Quand il est tombé sur les premières compilations du label Analog Africa, spécialiste ès-grooves oubliés d’Afrique de l’Ouest, Peter Solo a soudain été transporté à cette époque où il écoutait les 45 Tours que son père, commissaire central à Lomé, passait sur son tourne-disque, à la maison.
Un déclic. "Ça m’a réveillé", confie le chanteur quadragénaire. Une discussion avec ses "grands frères" béninois de l’orchestre Poly-Rythmo, qu’il croise sur l’île de Zanzibar au large de la Tanzanie où il est venu jouer avec la création afro-asiatique Sukiafrica, finit de le convaincre : "J’ai trouvé mon chemin, quinze ans après mon départ du Togo", assure celui qui est devenu lyonnais d’adoption depuis une décennie.
La ligne directrice de son nouvel album s’impose naturellement, comme le titre, Analog Vodoo. Eloigné de la démarche calibrée pour le marché des musiques du monde qui avait présidé – avec succès – à la conception de Miadome paru en 2008, il sonne comme un retour aux sources, avec un son proche de celui que les musiciens tiraient de leurs instruments rafistolés de toutes parts : pour la batterie, deux micros suffiront, au lieu de séparer les différents éléments. Des orgues, des cuivres, des guitares pour le côté funky.

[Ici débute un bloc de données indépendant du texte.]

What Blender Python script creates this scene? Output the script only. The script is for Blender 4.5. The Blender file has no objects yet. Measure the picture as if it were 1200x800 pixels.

Le chant, lui, s’inspire de la tradition dans laquelle Peter a baigné, sa maman étant une "pratiquante vaudou". "Il y avait beaucoup de cérémonies chez moi. Les malades venaient pour la guérison. On chantait tous les jours, avec des tambours et des cloches. Puis mon frère a apporté la guitare."
Premiers pas artistiques
A l’école, ses camarades sont alors persuadés que c’est lui qu’ils entendent jouer, le soir, dans le quartier. La rumeur parvient même aux oreilles du directeur qui le convoque à l’approche de la semaine culturelle : tout l’établissement compte sur lui pour briller. Il a beau assurer que tout cela n’est qu’une terrible méprise, rien n’y fait ! Le lendemain, après une nuit blanche passée à apprendre "avec deux doigts", il vient à l’école en ayant pris l’instrument, un modèle que son frère à déniché au Nigeria.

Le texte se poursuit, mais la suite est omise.